Le défilé va durer deux heures, survolé à un moment par un petit avion qui tracte une banderole sur laquelle est inscrite « Impeach
Obama ! » (Obama destitution !)
Quelle ambiance ! Pas de doute, la Rose parade, c’est la tradition qui défile, en exhibant sans complexe, les symboles de la puissance
américaine. Manifestement, une fierté émane de cette exultation populaire, fierté d’être tous américains, surtout dans cet état d’immigration qu’est la Californie...la glorieuse Star-Spangled
Banner est là, toute proche, faisant bomber les torses d’orgueil !
Alors que les derniers chars viennent de passer et que la Parade se termine, une autre s’annonce, bien différente de
l’officielle.

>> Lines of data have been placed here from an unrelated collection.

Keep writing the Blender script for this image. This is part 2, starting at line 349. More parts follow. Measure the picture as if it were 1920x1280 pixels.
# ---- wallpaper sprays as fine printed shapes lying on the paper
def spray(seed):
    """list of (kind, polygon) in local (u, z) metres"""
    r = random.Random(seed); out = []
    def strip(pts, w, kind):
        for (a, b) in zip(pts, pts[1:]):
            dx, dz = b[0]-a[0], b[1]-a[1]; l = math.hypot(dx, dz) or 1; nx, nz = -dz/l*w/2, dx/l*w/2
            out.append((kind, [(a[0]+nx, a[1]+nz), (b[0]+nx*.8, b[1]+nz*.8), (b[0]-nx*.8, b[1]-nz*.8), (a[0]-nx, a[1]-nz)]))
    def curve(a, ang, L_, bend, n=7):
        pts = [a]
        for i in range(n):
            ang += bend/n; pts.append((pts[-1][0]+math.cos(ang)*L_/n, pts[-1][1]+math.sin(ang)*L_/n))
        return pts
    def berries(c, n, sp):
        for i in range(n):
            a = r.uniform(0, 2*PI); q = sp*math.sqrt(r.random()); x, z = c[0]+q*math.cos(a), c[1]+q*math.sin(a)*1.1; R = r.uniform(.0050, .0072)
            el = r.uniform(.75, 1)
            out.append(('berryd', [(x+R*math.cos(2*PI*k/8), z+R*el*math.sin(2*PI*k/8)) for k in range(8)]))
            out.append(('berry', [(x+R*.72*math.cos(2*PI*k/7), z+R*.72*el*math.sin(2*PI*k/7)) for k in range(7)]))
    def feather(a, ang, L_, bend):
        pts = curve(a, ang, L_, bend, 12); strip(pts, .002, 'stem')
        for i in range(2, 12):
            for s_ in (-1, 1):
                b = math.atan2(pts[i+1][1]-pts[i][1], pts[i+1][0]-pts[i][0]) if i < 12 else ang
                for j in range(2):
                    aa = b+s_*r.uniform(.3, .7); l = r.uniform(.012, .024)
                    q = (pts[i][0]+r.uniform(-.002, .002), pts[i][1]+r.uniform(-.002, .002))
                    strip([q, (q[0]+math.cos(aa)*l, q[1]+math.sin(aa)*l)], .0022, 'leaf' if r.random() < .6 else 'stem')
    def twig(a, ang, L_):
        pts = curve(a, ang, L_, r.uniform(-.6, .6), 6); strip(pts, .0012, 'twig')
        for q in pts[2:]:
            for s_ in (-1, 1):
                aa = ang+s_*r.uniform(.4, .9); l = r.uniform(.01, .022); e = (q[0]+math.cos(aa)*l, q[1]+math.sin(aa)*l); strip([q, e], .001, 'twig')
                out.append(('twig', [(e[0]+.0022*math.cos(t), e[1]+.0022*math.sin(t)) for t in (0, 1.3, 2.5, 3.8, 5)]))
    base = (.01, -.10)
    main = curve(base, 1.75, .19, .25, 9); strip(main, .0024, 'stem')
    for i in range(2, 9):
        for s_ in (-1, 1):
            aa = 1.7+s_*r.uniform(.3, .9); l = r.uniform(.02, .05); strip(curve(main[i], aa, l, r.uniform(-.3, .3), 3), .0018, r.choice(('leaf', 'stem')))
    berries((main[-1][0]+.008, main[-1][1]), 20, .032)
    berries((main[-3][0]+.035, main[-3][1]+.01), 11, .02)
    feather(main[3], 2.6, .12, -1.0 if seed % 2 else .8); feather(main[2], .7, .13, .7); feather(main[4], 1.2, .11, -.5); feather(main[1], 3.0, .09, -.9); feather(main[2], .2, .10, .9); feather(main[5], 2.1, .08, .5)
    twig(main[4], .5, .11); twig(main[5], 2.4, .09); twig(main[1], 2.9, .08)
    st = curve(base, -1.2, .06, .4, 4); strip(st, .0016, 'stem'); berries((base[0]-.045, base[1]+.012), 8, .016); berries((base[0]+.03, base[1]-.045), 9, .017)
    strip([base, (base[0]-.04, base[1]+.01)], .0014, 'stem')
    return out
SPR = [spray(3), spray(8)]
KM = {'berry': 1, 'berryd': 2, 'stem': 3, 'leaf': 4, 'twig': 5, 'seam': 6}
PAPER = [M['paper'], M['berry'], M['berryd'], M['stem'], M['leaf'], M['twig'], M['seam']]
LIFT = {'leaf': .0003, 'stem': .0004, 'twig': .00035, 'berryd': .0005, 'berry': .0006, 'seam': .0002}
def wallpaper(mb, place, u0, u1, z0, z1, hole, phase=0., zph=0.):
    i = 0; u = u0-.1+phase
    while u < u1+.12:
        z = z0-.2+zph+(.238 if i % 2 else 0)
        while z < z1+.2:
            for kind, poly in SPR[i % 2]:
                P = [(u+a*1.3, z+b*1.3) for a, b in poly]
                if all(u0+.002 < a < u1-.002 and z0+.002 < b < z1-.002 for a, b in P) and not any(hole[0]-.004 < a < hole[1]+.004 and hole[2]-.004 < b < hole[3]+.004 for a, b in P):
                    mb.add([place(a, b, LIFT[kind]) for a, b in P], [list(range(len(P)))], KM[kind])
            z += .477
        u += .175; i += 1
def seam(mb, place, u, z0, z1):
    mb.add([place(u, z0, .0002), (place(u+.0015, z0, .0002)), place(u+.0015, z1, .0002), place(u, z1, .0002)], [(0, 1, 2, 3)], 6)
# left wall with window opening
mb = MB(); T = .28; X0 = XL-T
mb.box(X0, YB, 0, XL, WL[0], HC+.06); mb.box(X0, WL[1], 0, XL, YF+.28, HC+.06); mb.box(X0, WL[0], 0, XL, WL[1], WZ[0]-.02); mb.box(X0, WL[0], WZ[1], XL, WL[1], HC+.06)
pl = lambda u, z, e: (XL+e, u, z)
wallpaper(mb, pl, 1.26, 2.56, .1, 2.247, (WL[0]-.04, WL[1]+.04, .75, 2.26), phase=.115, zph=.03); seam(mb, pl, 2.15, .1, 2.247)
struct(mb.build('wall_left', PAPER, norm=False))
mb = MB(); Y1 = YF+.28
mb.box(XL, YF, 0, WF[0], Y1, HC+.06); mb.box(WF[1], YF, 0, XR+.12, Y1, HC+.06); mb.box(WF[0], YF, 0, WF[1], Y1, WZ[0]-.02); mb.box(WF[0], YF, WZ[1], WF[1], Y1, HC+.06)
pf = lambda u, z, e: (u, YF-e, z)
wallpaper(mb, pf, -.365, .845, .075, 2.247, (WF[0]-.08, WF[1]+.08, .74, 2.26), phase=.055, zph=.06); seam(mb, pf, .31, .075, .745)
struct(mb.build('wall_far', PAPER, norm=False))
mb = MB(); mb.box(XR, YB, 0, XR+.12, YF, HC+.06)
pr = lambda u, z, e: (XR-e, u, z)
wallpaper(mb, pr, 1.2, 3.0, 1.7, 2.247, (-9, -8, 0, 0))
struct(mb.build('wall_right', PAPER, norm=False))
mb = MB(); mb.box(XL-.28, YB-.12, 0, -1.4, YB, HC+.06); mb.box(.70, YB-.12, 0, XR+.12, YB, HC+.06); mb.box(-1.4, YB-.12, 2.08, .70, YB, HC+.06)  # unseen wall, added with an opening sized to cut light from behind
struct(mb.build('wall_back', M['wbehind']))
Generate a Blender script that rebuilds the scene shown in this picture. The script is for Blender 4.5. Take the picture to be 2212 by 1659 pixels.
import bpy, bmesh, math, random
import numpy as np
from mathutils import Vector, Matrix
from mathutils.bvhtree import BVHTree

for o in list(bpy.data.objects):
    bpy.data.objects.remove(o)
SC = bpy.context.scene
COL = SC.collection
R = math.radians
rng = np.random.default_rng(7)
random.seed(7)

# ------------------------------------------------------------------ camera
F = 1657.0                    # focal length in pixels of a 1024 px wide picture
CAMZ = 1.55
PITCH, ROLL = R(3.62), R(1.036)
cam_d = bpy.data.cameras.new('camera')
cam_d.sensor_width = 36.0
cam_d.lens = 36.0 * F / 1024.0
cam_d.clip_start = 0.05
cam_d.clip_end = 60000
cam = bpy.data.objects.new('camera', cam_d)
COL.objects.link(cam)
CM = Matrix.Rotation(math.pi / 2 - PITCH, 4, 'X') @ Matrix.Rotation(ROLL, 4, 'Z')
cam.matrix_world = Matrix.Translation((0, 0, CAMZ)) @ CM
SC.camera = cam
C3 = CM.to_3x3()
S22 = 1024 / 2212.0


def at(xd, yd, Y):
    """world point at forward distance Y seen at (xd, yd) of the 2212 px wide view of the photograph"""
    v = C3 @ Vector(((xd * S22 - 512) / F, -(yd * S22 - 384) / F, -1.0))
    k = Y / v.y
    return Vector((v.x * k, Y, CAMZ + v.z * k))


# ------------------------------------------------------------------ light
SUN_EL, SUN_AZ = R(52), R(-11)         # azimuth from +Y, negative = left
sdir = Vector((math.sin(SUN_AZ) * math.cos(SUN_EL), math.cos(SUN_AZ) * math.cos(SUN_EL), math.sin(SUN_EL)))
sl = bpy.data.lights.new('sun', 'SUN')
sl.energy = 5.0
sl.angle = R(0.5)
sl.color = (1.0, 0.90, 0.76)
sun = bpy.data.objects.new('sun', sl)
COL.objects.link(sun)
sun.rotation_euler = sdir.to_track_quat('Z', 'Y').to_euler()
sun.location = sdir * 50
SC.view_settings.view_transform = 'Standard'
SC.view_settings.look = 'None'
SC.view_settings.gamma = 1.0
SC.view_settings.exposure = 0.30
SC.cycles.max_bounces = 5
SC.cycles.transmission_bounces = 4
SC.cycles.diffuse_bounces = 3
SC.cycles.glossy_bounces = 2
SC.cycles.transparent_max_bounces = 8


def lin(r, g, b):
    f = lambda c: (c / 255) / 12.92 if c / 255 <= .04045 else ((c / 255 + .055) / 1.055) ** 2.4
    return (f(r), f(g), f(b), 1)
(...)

C’est celle du rassemblement « Occupy the Rose Parade » qui s’est créé dans la mouvance de « Occupy Wall Street ». Ce mouvement de contestation pacifique s’était formé en septembre à New York pour dénoncer les abus du capitalisme financier. Après avoir occupé le parc Zuccotti,
les manifestants ont été expulsés violemment par la police new yorkaise un mois plus tard. Leur revendication s’adresse à Obama à qui ils demandent la création d’une commission présidentielle
pour mettre fin à l’influence de l’argent sur la représentation du peuple à Washington.
En novembre, ils ont occupé l’Hôtel de Ville de Los Angeles et ils avaient annoncé leur intention d’occuper la Rose Parade ! Après moult
tractations, la police leur a donné quand même l’autorisation de marcher tout de suite après les derniers chars, à la condition de ne pas perturber la cavalcade, sous peine de se voir infliger
1000 $ d’amende et 6 mois de prison !
La parade des occupy protesters s’ouvre avec « Goldie Sachs »,
une pieuvre géante faite de sacs en plastique et référence à la banque Goldman Sachs dont on connaît le rôle désastreux dans la crise financière actuelle. « Goldie Sachs » étale ses
tentacules sur toute la largeur de Colorado Boulevard, et se faufile, tel un immense monôme, entre les spectateurs toujours présents.
A côté des militants de « Occupy the Rose Parade », manifeste toute une faune hétéroclite de militants des droits des
animaux, de sectes religieuses prédisant la fin du monde, de militants pour les droits civiques, d’opposants à la guerre...etc. L’ambiance est joyeuse, festive, nous sommes loin des chars
fastueux qui, tout à l’heure, faisaient l’admiration de l’Amérique conservatrice.
Mais, le défilé se termine car se profile derrière les manifestants, une escouade d’impressionnants véhicules de la police anti-émeute.
Arnachés comme des robocops, ils ferment la manifestation.
Tout de suite après, les voitures recommencent à circuler ou du moins essayent-elles de le faire car il nous faudra pas moins d’une heure pour
que le bus dans lequel nous nous sommes engouffrés puisse sortir de Pasadena et ramener sa cargaison de spectateurs à Union Station, la superbe et principale gare de LA.